Mr Haqqani began his political life as a radical student leader in Karachi and after many carefully contrived moves, ultimately reached a stage of maturity finding peace in an academic career at Boston University. He had been advocating a paradigmatic change for Pakistan by disentanglement from the jihadi-military alliance. All sensible and sincere observers of Pakistan’s internal problems also arrive at the same conclusion. We should not be in the business of condemning people as guilty without observing due process of law; the process laid down in terms of constitutional provisions and not as per the whims and commands of army generals. If, after due process of law, Mr Haqqani is found complicit in the writing of the memo then one wishes that Mr Haqqani had restrained himself by paying heed to Aatish’s verse: “Payaambar na mayassar hua, toh khuub hua” (if a message could not be delivered, it was for the best). And especially when the messenger is of dubious credentials.

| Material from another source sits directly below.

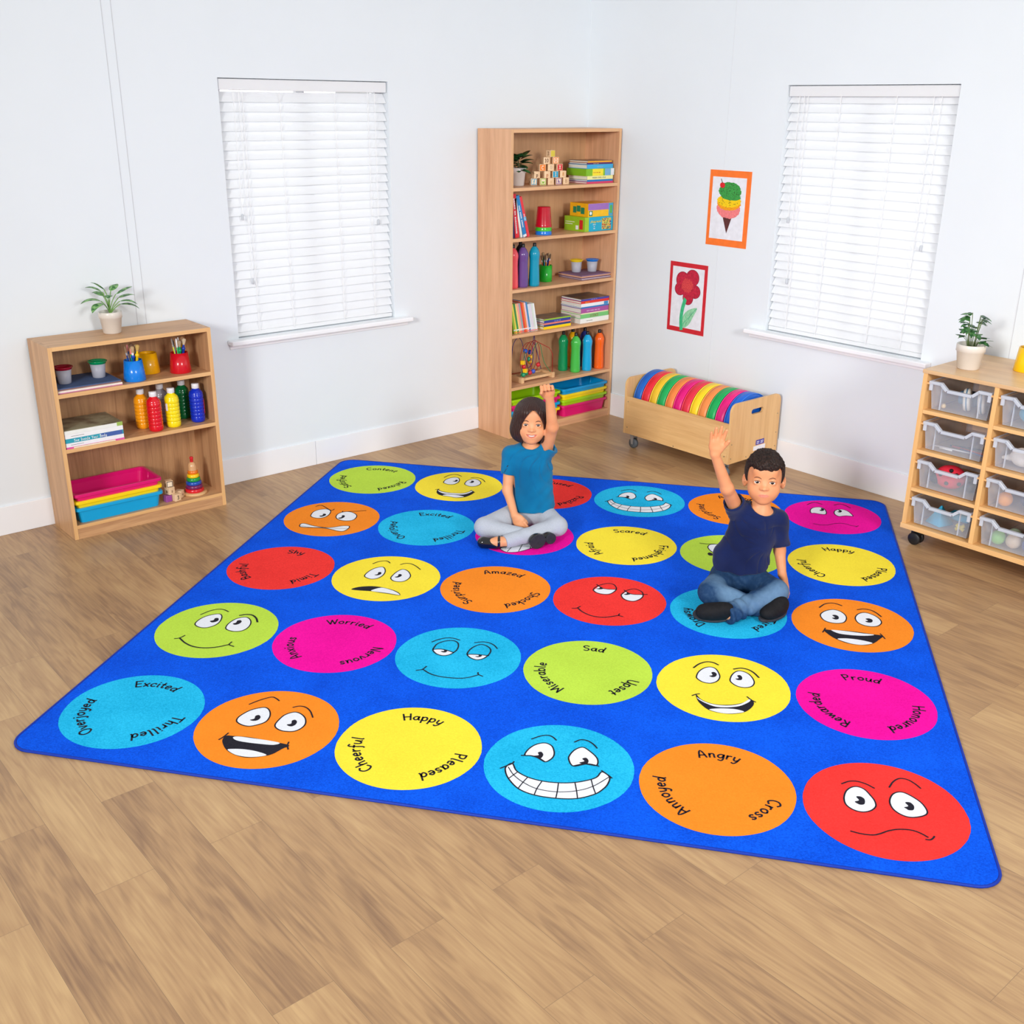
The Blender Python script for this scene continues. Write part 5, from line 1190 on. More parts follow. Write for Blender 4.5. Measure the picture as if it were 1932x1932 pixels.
  ('k', [-0.289,0.421,-0.235,0.448,-0.233,0.518,-0.166,0.45,-0.206,0.405,-0.257,0.401]),
  ('k', [0.226,0.295,0.273,0.334,0.272,0.396,0.341,0.336,0.301,0.286,0.257,0.276]),
  ('s', [-0.493,-0.456,-0.39,-0.585,-0.242,-0.689,-0.084,-0.721,0.064,-0.686,0.246,-0.573], 1.2),
  ('s', [-0.589,-0.487,-0.509,-0.46,-0.46,-0.379]),
  ('s', [0.247,-0.511,0.241,-0.58,0.316,-0.612]),
 ],
 '03': [
  ('w', [-0.498,0.064,-0.521,0.267,-0.46,0.411,-0.347,0.488,-0.259,0.476,-0.173,0.383,-0.139,0.199,-0.168,0.034,-0.263,-0.052,-0.381,-0.049,-0.458,-0.005]),
  ('w', [0.059,0.088,0.033,0.272,0.099,0.41,0.214,0.451,0.335,0.41,0.453,0.279,0.484,0.097,0.436,-0.023,0.303,-0.071,0.159,-0.028]),
  ('k', [-0.309,0.078,-0.256,0.123,-0.276,0.204,-0.228,0.216,-0.192,0.154,-0.217,0.069,-0.263,0.036]),
  ('k', [0.121,0.056,0.171,0.109,0.15,0.212,0.198,0.223,0.23,0.155,0.214,0.057,0.164,0.02]),
  ('s', [-0.595,0.592,-0.522,0.686,-0.394,0.608,-0.248,0.479,-0.171,0.449,-0.147,0.526]),
  ('s', [0.084,0.387,0.148,0.435,0.302,0.498,0.547,0.606]),
  ('s', [0.084,0.387,0.074,0.459]),
  ('w', [-0.499,-0.539,-0.502,-0.434,-0.418,-0.414,-0.253,-0.48,-0.103,-0.51,0.063,-0.524,0.204,-0.475,0.366,-0.361,0.492,-0.331,0.538,-0.395,0.532,-0.531,0.482,-0.637,0.371,-0.643,0.229,-0.598,0.079,-0.565,-0.101,-0.57,-0.271,-0.605,-0.441,-0.61]),
  ('s', [-0.474,-0.558,-0.255,-0.586,-0.02,-0.544,0.184,-0.54,0.533,-0.471], 0.5),
 ],
 '14': [
  ('w', [-0.41,0.174,-0.407,0.35,-0.34,0.489,-0.233,0.569,-0.139,0.521,-0.083,0.376,-0.082,0.22,-0.138,0.086,-0.254,0.05,-0.36,0.1]),
  ('w', [0.094,0.183,0.094,0.385,0.156,0.505,0.247,0.555,0.357,0.484,0.443,0.331,0.434,0.174,0.359,0.064,0.252,0.037,0.144,0.103]),
  ('k', [-0.225,0.289,-0.179,0.325,-0.175,0.396,-0.135,0.398,-0.113,0.316,-0.151,0.262]),
  ('k', [0.17,0.292,0.205,0.335,0.195,0.416,0.246,0.422,0.272,0.341,0.237,0.274]),
  ('s', [-0.485,0.497,-0.424,0.665,-0.332,0.76,-0.226,0.761,-0.109,0.671]),
  ('s', [0.134,0.613,0.231,0.665,0.356,0.632,0.447,0.541,0.522,0.413]),
  ('k', [-0.402,-0.318,-0.318,-0.414,-0.155,-0.473,0.028,-0.484,0.198,-0.453,0.306,-0.351,0.36,-0.232,0.448,-0.336,0.415,-0.514,0.342,-0.661,0.252,-0.741,0.118,-0.78,-0.037,-0.737,-0.2,-0.713,-0.31,-0.642,-0.381,-0.512], 1),
  ('p', [-0.385,-0.387,-0.295,-0.458,-0.147,-0.504,0.033,-0.503,0.204,-0.474,0.313,-0.376,0.375,-0.245,0.397,-0.289,0.339,-0.435,0.244,-0.54,0.097,-0.575,-0.061,-0.571,-0.193,-0.581,-0.332,-0.483]),
  ('p', [-0.189,-0.694,-0.115,-0.617,-0.008,-0.601,0.151,-0.611,0.3,-0.671,0.226,-0.728,0.114,-0.765,-0.042,-0.722]),
  ('s', [-0.453,-0.357,-0.376,-0.311]),
  ('s', [0.346,-0.219,0.46,-0.34]),
 ],
 '54': [
  ('w', [-0.456,0.276,-0.41,0.423,-0.321,0.503,-0.218,0.514,-0.144,0.402,-0.121,0.206,-0.155,0.091,-0.262,0.089,-0.372,0.119,-0.446,0.111], 1),
  ('w', [0.043,0.229,0.068,0.369,0.142,0.465,0.245,0.49,0.351,0.387,0.428,0.157,0.397,0.116,0.275,0.11,0.137,0.043,0.064,0.118], 1),
  ('k', [-0.26,0.34,-0.219,0.378,-0.226,0.468,-0.176,0.446,-0.158,0.358,-0.195,0.295,-0.24,0.295]),
  ('k', [0.117,0.331,0.158,0.357,0.141,0.444,0.191,0.443,0.215,0.371,0.187,0.297,0.142,0.286]),
  ('s', [-0.51,0.616,-0.412,0.758,-0.318,0.809,-0.184,0.719]),
  ('s', [0.074,0.737,0.188,0.827,0.3,0.791,0.413,0.623]),
  ('s', [-0.424,-0.533,-0.295,-0.575,-0.151,-0.547,-0.026,-0.453,0.109,-0.383,0.24,-0.389,0.343,-0.459,0.45,-0.48], 0.7),
  ('s', [0.435,-0.524,0.496,-0.438], 0.7),
 ],
 '52': [
  ('w', [-0.509,0.227,-0.457,0.371,-0.363,0.468,-0.26,0.511,-0.153,0.456,-0.084,0.327,-0.078,0.186,-0.126,0.046,-0.228,-0.021,-0.358,-0.021,-0.463,0.056]),
  ('w', [0.074,0.247,0.119,0.401,0.204,0.495,0.293,0.508,0.407,0.43,0.482,0.305,0.498,0.168,0.434,0.039,0.333,-0.015,0.205,-0.003,0.105,0.088]),
  ('k', [-0.32,0.167,-0.268,0.2,-0.308,0.274,-0.251,0.301,-0.205,0.246,-0.211,0.154,-0.263,0.116]),
  ('k', [0.23,0.163,0.282,0.201,0.244,0.261,0.307,0.294,0.357,0.244,0.343,0.156,0.286,0.125]),
  ('s', [-0.51,0.54,-0.417,0.698,-0.312,0.77,-0.211,0.766,-0.119,0.706], 1.2),
  ('s', [0.135,0.604,0.251,0.658,0.37,0.633,0.45,0.545,0.519,0.412], 1.2),
  ('k', [-0.483,-0.327,-0.353,-0.309,-0.18,-0.281,-0.01,-0.277,0.191,-0.292,0.327,-0.308,0.471,-0.335,0.394,-0.486,0.308,-0.624,0.184,-0.729,0.037,-0.758,-0.128,-0.738,-0.269,-0.653,-0.387,-0.525], 1),
  ('p', [-0.359,-0.31,-0.224,-0.296,-0.054,-0.3,0.136,-0.317,0.326,-0.321,0.268,-0.371,0.107,-0.414,-0.085,-0.429,-0.253,-0.408]),
  ('p', [-0.277,-0.619,-0.147,-0.57,0.01,-0.564,0.155,-0.589,0.277,-0.643,0.164,-0.724,0.037,-0.754,-0.117,-0.724]),
  ('s', [-0.452,-0.258,-0.479,-0.351,-0.504,-0.426]),
  ('s', [0.436,-0.263,0.47,-0.352,0.495,-0.433]),
 ],
 '23': [
  ('w', [-0.466,-0.636,-0.34,-0.547,-0.188,-0.525,0.005,-0.376,0.304,-0.186,0.472,0.249,0.527,0.293,0.532,0.11,0.455,-0.209,0.359,-0.467,0.248,-0.638,0.097,-0.817,-0.05,-0.903,-0.191,-0.914,-0.343,-0.78], 1),
  ('s', [-0.303,-0.562,-0.343,-0.78], 0.7),
  ('s', [-0.1,-0.489,-0.157,-0.892], 0.7),
  ('s', [0.059,-0.393,0.055,-0.827], 0.7),
  ('s', [0.237,-0.525,0.251,-0.652], 0.7),
  ('s', [-0.285,-0.592,-0.121,-0.576,0.046,-0.571,0.241,-0.547], 0.5),
 ],
 '43': [
  ('w', [-0.469,0.241,-0.444,0.381,-0.353,0.437,-0.204,0.456,-0.101,0.363,-0.107,0.13,-0.201,-0.007,-0.311,-0.01,-0.4,0.06]),
  ('s', [-0.64,0.429,-0.502,0.418,-0.328,0.45,-0.153,0.418]),
  ('k', [-0.462,-0.069,-0.427,-0.012,-0.371,-0.047,-0.343,-0.122,-0.39,-0.165,-0.44,-0.145]),
 ],
}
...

The main opposition party, the PML-N, has come dangerously close to becoming the devil’s advocate by over-orchestrating the issue. In order to attain its short-term objective of weakening Mr Zardari’s hold on power, it might be strengthening the army’s control over state institutions. Already the military establishment has successfully test-fired its stinger missile in the form of an ambitious new leader from the launching pad of the country’s biggest private channel. The PML-N is therefore pursuing a high risk strategy as the clearly partisan electronic media is hell-bent upon installing a new king on the throne of Pakistan. As a major opposition party, it should be using its energies in formulating a viable policy framework rather than mortgaging its politics to the hype created by khaki accusers.
The only character that has emerged victorious in the Memogate story is the one who set the whole storm in motion. Mansoor Ijaz has gained much more than what he had imagined in his wildest dreams. With money and leisure comes a craving for power. Mansoor being a successful businessman was a desperado for glory and recognition. Just with one op-ed slingshot he has conquered the Pakistani media. He must also be rejoicing over the fact that the Pakistani establishment is fully reliant on him in its case against Mr Haqqani.
At a more dispassionate level, the Memogate saga will be seen as an evidence of further ascendency of the military leadership over its civilian masters in a developing country that is struggling with itself for long. The PML-N’s petition in the Supreme Court can prove a slim ray of hope though. It will provide us with an opportunity to see if the honourable judges of the court will be able to call all respondents to the court. The luminaries also include those who, not a long time ago, were responsible for incarceration of these judges. If it fails to happen, the status quo in Pakistan will prevail, the catchy slogans of a newly energised political outfit notwithstanding.